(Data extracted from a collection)
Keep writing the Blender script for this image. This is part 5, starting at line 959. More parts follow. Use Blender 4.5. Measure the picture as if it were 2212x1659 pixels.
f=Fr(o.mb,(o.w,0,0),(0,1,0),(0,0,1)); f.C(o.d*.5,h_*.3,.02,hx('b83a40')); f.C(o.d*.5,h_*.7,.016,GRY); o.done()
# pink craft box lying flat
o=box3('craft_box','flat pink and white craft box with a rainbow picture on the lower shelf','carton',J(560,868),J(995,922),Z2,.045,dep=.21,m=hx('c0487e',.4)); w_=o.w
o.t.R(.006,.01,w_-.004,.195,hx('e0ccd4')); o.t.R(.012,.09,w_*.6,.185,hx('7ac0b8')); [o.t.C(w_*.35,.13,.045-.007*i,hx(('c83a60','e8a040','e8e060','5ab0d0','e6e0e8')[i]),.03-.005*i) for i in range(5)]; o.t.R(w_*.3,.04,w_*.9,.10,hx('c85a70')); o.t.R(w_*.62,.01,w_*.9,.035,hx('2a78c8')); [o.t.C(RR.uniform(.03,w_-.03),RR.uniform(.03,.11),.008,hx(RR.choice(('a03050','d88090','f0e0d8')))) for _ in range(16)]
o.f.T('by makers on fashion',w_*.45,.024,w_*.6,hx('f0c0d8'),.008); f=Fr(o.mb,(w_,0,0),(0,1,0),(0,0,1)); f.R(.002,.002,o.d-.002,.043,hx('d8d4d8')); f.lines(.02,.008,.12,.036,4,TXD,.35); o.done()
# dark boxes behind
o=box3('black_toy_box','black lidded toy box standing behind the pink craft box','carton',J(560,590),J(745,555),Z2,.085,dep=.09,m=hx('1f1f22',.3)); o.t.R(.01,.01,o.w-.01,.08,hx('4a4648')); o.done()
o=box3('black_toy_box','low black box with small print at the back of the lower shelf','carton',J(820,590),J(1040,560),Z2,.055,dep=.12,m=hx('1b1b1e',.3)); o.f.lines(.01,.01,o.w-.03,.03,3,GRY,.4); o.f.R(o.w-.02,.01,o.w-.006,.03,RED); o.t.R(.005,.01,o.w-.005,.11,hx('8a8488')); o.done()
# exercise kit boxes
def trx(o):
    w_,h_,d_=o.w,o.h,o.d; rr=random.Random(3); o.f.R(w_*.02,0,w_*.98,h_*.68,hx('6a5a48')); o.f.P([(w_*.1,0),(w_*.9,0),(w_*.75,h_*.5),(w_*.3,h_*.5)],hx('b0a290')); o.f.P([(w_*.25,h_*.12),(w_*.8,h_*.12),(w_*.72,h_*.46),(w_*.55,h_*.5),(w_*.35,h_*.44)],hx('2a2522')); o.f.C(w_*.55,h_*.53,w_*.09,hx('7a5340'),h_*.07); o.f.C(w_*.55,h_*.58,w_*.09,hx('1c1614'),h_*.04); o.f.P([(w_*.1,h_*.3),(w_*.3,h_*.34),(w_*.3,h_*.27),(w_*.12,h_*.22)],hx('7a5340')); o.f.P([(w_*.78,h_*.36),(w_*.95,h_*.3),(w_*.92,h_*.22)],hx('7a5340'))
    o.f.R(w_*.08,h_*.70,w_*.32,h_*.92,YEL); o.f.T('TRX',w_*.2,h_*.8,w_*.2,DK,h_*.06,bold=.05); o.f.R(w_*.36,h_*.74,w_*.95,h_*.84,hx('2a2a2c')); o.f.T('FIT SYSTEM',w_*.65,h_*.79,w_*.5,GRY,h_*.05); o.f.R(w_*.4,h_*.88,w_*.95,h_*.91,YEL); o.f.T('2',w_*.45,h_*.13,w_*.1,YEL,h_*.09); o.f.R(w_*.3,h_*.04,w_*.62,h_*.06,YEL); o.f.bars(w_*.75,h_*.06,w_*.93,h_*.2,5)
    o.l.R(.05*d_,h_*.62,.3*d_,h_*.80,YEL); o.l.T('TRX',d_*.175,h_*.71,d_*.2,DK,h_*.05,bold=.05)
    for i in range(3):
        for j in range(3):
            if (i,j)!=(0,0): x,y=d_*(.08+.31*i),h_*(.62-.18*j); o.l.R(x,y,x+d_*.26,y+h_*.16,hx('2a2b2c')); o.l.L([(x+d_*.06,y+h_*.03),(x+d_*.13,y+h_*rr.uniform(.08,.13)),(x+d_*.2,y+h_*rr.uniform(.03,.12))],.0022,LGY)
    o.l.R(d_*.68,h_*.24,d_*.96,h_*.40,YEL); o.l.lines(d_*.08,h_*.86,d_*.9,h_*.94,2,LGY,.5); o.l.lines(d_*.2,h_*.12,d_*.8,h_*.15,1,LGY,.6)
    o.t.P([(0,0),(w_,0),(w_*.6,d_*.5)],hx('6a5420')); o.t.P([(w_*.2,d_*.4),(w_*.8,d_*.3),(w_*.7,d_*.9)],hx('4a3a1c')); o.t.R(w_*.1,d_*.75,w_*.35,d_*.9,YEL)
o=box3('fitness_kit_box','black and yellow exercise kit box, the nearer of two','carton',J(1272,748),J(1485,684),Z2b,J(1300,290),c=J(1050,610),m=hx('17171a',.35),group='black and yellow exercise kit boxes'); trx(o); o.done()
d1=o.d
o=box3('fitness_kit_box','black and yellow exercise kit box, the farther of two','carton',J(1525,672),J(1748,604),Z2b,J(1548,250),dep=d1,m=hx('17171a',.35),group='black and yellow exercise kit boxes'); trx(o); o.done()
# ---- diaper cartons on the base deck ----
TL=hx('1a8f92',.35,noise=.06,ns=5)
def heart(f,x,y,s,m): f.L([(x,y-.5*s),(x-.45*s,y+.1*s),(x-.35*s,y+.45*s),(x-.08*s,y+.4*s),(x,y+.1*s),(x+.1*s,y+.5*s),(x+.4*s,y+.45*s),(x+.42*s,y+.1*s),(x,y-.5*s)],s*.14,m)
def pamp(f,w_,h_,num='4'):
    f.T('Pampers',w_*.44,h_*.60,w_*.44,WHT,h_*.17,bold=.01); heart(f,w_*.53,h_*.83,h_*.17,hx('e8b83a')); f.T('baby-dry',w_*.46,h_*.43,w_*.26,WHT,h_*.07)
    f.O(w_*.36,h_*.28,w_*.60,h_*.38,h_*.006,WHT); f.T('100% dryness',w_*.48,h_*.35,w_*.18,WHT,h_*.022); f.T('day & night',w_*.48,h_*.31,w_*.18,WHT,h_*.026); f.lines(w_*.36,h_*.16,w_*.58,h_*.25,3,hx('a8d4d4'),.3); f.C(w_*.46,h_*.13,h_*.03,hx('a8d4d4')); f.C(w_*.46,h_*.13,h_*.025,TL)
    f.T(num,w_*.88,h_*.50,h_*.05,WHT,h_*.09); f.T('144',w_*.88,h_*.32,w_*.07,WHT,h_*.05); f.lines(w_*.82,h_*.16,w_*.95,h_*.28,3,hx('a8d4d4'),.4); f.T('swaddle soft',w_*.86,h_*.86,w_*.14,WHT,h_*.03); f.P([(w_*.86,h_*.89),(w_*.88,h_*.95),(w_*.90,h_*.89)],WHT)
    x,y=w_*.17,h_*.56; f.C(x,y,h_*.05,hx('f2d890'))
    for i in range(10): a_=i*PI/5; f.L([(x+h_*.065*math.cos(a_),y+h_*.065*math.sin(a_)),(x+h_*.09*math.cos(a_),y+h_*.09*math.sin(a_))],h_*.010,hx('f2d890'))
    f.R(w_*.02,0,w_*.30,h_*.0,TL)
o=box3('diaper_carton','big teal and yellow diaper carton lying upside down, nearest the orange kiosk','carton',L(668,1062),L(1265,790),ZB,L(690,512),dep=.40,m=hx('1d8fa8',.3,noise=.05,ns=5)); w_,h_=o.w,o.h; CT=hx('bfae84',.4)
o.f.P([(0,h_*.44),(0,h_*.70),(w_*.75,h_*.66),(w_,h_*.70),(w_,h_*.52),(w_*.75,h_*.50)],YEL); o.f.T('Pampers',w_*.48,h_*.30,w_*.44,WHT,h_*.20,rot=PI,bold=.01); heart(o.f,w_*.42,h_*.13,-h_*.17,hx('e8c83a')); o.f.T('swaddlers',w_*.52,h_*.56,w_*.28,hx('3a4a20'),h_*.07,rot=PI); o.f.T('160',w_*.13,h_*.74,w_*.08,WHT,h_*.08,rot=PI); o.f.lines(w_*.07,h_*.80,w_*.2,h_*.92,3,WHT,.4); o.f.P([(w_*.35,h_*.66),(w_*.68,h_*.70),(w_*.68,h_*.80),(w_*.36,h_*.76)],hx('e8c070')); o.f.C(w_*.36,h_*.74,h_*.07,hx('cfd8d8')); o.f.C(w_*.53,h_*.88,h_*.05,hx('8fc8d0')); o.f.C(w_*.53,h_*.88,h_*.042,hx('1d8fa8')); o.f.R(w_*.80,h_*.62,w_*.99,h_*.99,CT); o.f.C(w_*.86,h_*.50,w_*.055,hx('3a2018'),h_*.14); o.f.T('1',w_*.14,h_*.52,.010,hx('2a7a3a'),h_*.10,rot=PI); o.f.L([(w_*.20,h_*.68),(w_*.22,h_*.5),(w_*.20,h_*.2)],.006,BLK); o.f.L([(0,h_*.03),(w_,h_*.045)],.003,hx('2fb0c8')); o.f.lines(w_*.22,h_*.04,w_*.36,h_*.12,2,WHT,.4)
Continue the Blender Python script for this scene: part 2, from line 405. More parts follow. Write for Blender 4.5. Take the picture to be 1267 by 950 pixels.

**WHAT IS REQUIRED**
Within the data above, count the lines that contain the string "this"; the reply is the number alone.

**THE SOLUTION**
2